Pakistan’s economic managers stress that significant foreign investment is necessary to achieve the targeted 3.6% growth rate for the next fiscal year.
Following Sharif’s return from Beijing, both Chinese and Pakistani governments emphasized enhanced security measures and discussed an “upgraded version of CPEC” to better support Pakistan’s economic and social development.
Despite signing 23 MoUs across various sectors during Sharif’s visit, no concrete agreements were reached on prioritized projects between the two nations.
What Must Pakistan Do?
Since the establishment of SIFC last June, the government credits the council with facilitating investment opportunities.

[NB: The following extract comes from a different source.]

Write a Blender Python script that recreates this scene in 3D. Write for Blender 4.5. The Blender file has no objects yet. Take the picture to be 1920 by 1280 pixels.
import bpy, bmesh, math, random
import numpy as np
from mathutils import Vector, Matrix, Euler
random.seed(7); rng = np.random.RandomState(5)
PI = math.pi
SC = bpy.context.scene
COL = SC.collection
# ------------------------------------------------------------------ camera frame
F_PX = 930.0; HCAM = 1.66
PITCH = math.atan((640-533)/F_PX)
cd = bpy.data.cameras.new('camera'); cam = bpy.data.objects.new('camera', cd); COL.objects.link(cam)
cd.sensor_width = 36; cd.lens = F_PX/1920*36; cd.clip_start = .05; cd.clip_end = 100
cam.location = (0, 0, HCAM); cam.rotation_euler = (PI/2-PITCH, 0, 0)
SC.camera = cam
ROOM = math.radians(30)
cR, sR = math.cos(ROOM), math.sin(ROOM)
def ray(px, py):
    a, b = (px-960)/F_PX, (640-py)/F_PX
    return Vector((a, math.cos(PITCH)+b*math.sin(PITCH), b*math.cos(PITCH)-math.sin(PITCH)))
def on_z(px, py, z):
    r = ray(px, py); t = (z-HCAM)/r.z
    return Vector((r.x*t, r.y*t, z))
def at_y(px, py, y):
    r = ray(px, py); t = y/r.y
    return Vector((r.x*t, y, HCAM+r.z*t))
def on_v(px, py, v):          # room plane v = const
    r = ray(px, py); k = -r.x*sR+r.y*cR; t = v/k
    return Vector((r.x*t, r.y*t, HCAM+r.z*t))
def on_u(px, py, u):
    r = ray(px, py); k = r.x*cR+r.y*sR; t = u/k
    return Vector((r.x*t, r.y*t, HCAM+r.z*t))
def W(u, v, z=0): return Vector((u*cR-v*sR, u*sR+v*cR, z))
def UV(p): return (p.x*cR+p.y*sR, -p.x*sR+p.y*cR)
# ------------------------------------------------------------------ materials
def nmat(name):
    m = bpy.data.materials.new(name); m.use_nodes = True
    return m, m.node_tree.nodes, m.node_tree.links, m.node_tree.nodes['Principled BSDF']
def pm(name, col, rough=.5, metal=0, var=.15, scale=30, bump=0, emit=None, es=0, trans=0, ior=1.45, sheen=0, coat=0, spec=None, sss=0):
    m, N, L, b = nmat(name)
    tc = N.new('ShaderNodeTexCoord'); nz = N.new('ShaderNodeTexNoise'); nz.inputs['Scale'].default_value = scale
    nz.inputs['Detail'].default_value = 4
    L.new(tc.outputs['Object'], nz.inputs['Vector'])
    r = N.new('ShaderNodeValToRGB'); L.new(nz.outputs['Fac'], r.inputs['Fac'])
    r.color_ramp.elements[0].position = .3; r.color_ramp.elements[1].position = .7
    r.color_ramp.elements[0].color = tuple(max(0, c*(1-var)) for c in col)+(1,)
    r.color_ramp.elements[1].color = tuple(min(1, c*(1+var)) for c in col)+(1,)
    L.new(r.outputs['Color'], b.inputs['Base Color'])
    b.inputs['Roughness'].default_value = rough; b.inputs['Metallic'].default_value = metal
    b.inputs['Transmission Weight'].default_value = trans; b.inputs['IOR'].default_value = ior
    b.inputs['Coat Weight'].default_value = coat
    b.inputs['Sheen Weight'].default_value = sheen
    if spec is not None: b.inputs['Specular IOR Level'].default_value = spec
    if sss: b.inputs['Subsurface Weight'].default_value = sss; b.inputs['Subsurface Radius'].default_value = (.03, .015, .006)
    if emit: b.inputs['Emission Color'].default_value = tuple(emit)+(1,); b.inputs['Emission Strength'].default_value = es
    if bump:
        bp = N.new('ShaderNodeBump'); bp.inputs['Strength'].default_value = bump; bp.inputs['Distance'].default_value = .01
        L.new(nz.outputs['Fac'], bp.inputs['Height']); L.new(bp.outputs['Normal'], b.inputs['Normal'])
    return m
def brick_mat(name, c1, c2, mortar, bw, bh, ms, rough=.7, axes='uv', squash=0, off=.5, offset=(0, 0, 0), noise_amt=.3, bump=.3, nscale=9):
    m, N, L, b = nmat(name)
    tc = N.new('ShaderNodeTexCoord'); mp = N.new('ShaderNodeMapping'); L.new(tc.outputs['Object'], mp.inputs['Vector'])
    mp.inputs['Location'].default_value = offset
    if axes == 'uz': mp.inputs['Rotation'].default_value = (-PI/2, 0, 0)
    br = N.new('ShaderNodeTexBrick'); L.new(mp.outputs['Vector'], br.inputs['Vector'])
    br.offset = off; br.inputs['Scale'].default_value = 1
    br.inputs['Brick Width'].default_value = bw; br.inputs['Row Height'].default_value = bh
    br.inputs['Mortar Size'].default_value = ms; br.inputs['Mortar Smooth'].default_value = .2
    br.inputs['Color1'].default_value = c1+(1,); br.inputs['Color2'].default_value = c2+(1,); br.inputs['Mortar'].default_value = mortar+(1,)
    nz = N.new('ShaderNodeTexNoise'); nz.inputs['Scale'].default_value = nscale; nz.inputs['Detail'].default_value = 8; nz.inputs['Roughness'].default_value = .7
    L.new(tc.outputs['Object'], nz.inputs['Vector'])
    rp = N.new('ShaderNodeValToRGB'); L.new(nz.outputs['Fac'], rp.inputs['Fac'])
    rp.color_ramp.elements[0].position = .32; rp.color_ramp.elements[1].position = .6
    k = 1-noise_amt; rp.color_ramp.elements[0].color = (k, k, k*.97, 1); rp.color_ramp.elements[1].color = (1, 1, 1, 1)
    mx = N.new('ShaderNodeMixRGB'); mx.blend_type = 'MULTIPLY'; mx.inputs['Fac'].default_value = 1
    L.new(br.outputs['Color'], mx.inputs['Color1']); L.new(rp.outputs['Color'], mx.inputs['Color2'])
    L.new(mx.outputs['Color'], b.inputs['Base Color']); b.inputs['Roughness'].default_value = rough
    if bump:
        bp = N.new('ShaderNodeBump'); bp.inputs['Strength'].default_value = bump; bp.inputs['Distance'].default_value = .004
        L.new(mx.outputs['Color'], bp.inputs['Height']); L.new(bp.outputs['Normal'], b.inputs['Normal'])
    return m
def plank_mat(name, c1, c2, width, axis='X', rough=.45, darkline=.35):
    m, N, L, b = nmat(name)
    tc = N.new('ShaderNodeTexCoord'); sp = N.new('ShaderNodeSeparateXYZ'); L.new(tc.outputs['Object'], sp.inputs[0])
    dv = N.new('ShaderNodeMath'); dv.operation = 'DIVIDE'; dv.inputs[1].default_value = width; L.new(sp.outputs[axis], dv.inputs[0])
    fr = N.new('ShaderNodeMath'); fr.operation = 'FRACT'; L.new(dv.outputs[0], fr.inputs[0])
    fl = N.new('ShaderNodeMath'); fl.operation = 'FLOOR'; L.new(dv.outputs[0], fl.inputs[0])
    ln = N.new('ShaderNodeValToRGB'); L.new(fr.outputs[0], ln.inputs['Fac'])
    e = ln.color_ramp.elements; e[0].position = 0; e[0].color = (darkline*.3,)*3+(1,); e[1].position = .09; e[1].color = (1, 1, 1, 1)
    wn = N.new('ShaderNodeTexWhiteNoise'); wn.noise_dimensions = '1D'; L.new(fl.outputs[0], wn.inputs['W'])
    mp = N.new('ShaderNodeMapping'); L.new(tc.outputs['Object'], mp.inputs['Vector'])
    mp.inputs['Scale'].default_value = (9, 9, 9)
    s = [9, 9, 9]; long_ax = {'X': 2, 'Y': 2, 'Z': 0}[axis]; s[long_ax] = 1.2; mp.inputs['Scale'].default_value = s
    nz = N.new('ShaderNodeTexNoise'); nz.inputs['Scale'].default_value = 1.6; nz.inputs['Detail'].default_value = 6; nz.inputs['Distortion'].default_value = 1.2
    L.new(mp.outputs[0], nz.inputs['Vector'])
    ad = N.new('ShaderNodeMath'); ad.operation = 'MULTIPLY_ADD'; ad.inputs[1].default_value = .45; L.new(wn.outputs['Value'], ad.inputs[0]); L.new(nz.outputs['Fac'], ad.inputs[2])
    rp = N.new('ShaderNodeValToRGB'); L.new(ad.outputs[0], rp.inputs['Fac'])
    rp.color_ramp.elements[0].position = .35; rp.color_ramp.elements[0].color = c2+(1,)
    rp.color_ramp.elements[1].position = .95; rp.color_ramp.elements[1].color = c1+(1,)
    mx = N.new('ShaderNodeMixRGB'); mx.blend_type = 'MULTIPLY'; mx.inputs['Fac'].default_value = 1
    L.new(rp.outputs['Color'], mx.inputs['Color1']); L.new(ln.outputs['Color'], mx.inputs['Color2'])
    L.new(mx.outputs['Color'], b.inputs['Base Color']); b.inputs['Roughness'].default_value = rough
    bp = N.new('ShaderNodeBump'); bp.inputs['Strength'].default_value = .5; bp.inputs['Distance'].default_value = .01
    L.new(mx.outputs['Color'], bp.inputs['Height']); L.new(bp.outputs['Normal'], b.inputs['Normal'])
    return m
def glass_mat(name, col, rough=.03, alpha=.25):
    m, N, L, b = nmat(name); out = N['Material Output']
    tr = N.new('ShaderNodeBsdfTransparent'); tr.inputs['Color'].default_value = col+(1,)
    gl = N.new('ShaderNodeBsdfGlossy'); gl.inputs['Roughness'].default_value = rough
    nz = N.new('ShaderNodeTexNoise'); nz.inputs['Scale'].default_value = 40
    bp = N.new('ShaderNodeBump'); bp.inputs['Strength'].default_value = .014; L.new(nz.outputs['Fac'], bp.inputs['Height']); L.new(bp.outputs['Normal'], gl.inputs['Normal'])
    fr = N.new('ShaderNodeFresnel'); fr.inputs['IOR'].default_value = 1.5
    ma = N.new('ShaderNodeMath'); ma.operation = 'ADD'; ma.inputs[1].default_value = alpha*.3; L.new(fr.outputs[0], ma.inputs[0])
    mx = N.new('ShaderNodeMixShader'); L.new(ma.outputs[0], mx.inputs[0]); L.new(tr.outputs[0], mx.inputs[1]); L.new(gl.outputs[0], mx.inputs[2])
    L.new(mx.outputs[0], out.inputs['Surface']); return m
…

Recent central bank data shows that from July to April this year, Pakistan received $1.45bn in investments, an 8.1% increase from the previous year.
However, analysts note that while these visits underscore Pakistan’s desire for financial support through bank deposits or investment projects, the failure to materialize substantial projects stems from the country’s volatile internal landscape.
“The primary reason for the lack of materialization of investments or projects lies in Pakistan’s chronic political instability and structural issues plaguing its economy,” said Umer Karim, associate fellow at the King Faisal Center for Research and Islamic Studies.
Economic analyst Uzair Younus agrees, highlighting that Pakistan’s fundamental challenge lies in its domestic environment.
“At a time when domestic businesses hesitate to invest in the economy, foreign capital will be even more cautious. To attract capital inflows, Pakistan must embark on comprehensive reforms and provide a credible roadmap that excites both domestic and foreign investors. This appears lacking under the Sharif government,” the Washington, DC-based analyst told Al Jazeera.
The Sharif government faces challenges stemming from political instability following elections marred by allegations of manipulation and rigging.
Increased attacks on law enforcement in the past 18 months have further strained Pakistan’s overstretched military, responsible for safeguarding both its eastern border with India and western border with Afghanistan.
However, Khwaja from KTrade Securities strikes a cautiously optimistic tone.
The London-based investor suggests that Pakistan’s major creditors are collaborating on a broad investment plan for the country.
“Pakistan is seen as a country receiving Saudi software on Chinese hardware, and the connections are now becoming clearer,” he remarked.
But Karachi-based economist Khurram Husain points out that the three countries Sharif visited also represent Pakistan’s largest bilateral creditors.
“Pakistan is perceived as a high-risk country by foreign investors, prompting the state to focus on making large-scale government-to-government deals happen. The challenge is that, at this juncture, they need cash support, and even if these deals materialize, they won’t bring in much cash,” Husain told Al Jazeera.
The analyst suggests that Pakistan should focus on managing its external debt profile rather than seeking further cash-based support from bilateral creditors.
However, Karim in Riyadh argues that the foreign visits have acquired a political dimension, where Pakistan leverages optics as “signs of international trust and support,” while stressing the need to revive the economy through domestic investor facilitation.
“FDI remains crucial for economic expansion and growth, but the government could start by facilitating local investors and businesses to develop a roadmap that can then be presented to foreign investors,” he suggested.